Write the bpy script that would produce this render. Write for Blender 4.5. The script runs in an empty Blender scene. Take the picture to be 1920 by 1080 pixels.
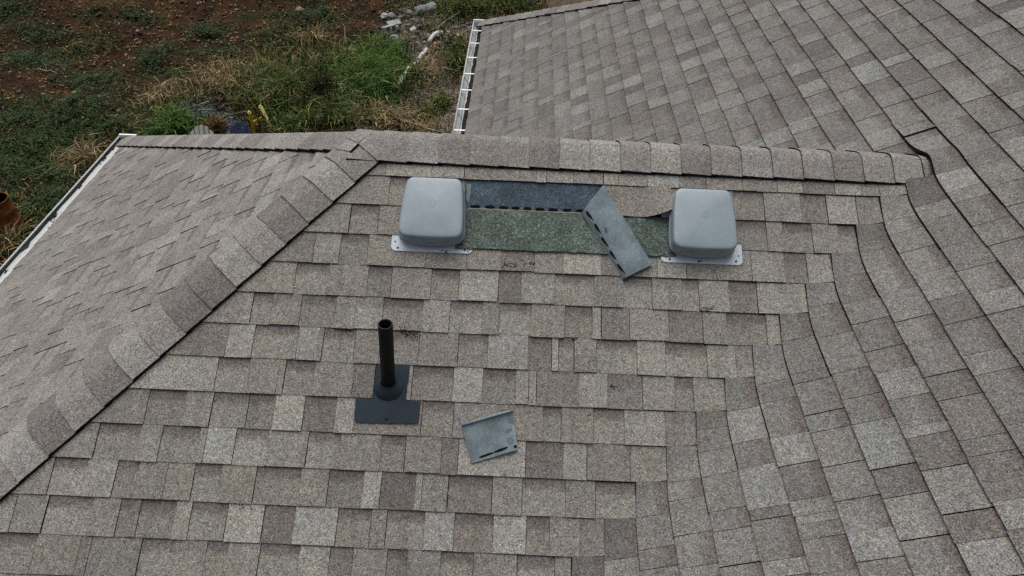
import bpy, math, random
import numpy as np
from mathutils import Vector, Matrix, noise as mnoise

sc = bpy.context.scene
rnd = random.Random(7)

# ------------------------------------------------------------------ camera
CAM = np.array([1.0463, -2.6231, 1.6309])
FPX = 1231.24
yaw, pit, rol = math.radians(0.2254), math.radians(-43.4269), math.radians(-2.2843)
ROT = np.array(Matrix.Rotation(yaw, 3, 'Z') @ Matrix.Rotation(pit, 3, 'X') @ Matrix.Rotation(rol, 3, 'Y'))
cam = bpy.data.cameras.new('camera')
camo = bpy.data.objects.new('camera', cam)
sc.collection.objects.link(camo)
cam.sensor_width = 36.0
cam.lens = FPX / 1920 * 36.0
cam.clip_start, cam.clip_end = 0.05, 2000
mw = Matrix.Identity(4)
for i in range(3):
    mw[i][0], mw[i][1], mw[i][2], mw[i][3] = ROT[i, 0], ROT[i, 2], -ROT[i, 1], CAM[i]
camo.matrix_world = mw
sc.camera = camo

# ------------------------------------------------------------------ sky, sun, exposure
SUN_EL, SUN_AZ = math.radians(68), math.radians(-18)      # azimuth from +y, negative towards -x
world = bpy.data.worlds.new('World')
sc.world = world
world.use_nodes = True
wn = world.node_tree
wn.nodes.clear()
sky = wn.nodes.new('ShaderNodeTexSky')
sky.sky_type = 'NISHITA'
sky.sun_disc = False
sky.sun_elevation = SUN_EL
sky.sun_rotation = SUN_AZ
sky.air_density, sky.dust_density, sky.ozone_density = 1.0, 6.0, 1.0
hsv = wn.nodes.new('ShaderNodeHueSaturation')
hsv.inputs['Saturation'].default_value = 0.35           # a cloud-covered sky is nearly colourless
bg = wn.nodes.new('ShaderNodeBackground')
bg.inputs['Strength'].default_value = 0.065
wo = wn.nodes.new('ShaderNodeOutputWorld')
wn.links.new(sky.outputs[0], hsv.inputs['Color'])
wn.links.new(hsv.outputs[0], bg.inputs[0])
wn.links.new(bg.outputs[0], wo.inputs[0])
sun = bpy.data.lights.new('sun', 'SUN')
sun.energy = 1.5
sun.angle = math.radians(60)
sun.color = (1.0, 0.98, 0.955)
suno = bpy.data.objects.new('sun', sun)
sc.collection.objects.link(suno)
sd = Vector((math.sin(SUN_AZ) * math.cos(SUN_EL), math.cos(SUN_AZ) * math.cos(SUN_EL), math.sin(SUN_EL)))
suno.rotation_euler = sd.to_track_quat('Z', 'Y').to_euler()
sc.view_settings.view_transform = 'Standard'
sc.view_settings.look = 'None'
sc.view_settings.gamma = 1.0
sc.view_settings.use_curve_mapping = False
sc.view_settings.exposure = 0.60
sc.cycles.use_denoising = False
sc.cycles.max_bounces = 6

# ------------------------------------------------------------------ helpers
COL = sc.collection


class NT:
    """tiny node-tree writer"""
    def __init__(self, name, rough=0.9, spec=0.3):
        self.m = bpy.data.materials.new(name)
        self.m.use_nodes = True
        self.t = self.m.node_tree
        self.t.nodes.clear()
        self.out = self.n('ShaderNodeOutputMaterial')
        self.b = self.n('ShaderNodeBsdfPrincipled')
        self.b.inputs['Roughness'].default_value = rough
        self.b.inputs['Specular IOR Level'].default_value = spec
        self.l(self.b.outputs[0], self.out.inputs[0])

    def n(self, typ, **kw):
        nd = self.t.nodes.new(typ)
        for k, v in kw.items():
            setattr(nd, k, v)
        return nd

    def l(self, a, b):
        self.t.links.new(a, b)

    def val(self, sock, v):
        if hasattr(v, 'is_output') or hasattr(v, 'links'):
            self.l(v, sock)
        else:
            sock.default_value = v

    def pos(self):
        return self.n('ShaderNodeNewGeometry').outputs['Position']

    def noise(self, vec, scale, detail=3, rough=0.55):
        nd = self.n('ShaderNodeTexNoise')
        self.l(vec, nd.inputs['Vector'])
        nd.inputs['Scale'].default_value = scale
        nd.inputs['Detail'].default_value = detail
        nd.inputs['Roughness'].default_value = rough
        return nd.outputs['Fac']

    def voro(self, vec, scale):
        nd = self.n('ShaderNodeTexVoronoi')
        self.l(vec, nd.inputs['Vector'])
        nd.inputs['Scale'].default_value = scale
        return nd

    def ramp(self, fac, stops, mode='LINEAR'):
        nd = self.n('ShaderNodeValToRGB')
        nd.color_ramp.interpolation = mode
        el = nd.color_ramp.elements
        while len(el) < len(stops):
            el.new(0.5)
        for e_, (p, c) in zip(el, stops):
            e_.position = p
            e_.color = (c, c, c, 1) if not hasattr(c, '__len__') else (*c, 1)
        self.l(fac, nd.inputs[0])
        return nd.outputs[0]

    def mix(self, fac, a, b, mode='MIX'):
        nd = self.n('ShaderNodeMix', data_type='RGBA', blend_type=mode)
        self.val(nd.inputs[0], fac)
        for s, v in ((nd.inputs[6], a), (nd.inputs[7], b)):
            if hasattr(v, '__len__') and not hasattr(v, 'links'):
                v = (*v, 1) if len(v) == 3 else v
            self.val(s, v)
        return nd.outputs[2]

    def math(self, op, a, b=0.0, c=None):
        nd = self.n('ShaderNodeMath', operation=op)
        self.val(nd.inputs[0], a)
        self.val(nd.inputs[1], b)
        if c is not None:
            self.val(nd.inputs[2], c)
        return nd.outputs[0]

    def attr(self, name):
        return self.n('ShaderNodeAttribute', attribute_name=name)

    def color(self, c):
        self.val(self.b.inputs['Base Color'], (*c, 1) if hasattr(c, '__len__') and not hasattr(c, 'links') and len(c) == 3 else c)
        return self

    def bump(self, h, strength=0.4, dist=0.002):
        nd = self.n('ShaderNodeBump')
        nd.inputs['Strength'].default_value = strength
        nd.inputs['Distance'].default_value = dist
        self.l(h, nd.inputs['Height'])
        self.l(nd.outputs[0], self.b.inputs['Normal'])
        return self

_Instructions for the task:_
Go over the data above and copy every line that has the word "scene" in it.

_Output of the task:_
Write the bpy script that would produce this render. Write for Blender 4.5. The script runs in an empty Blender scene. Take the picture to be 1920 by 1080 pixels.
sc = bpy.context.scene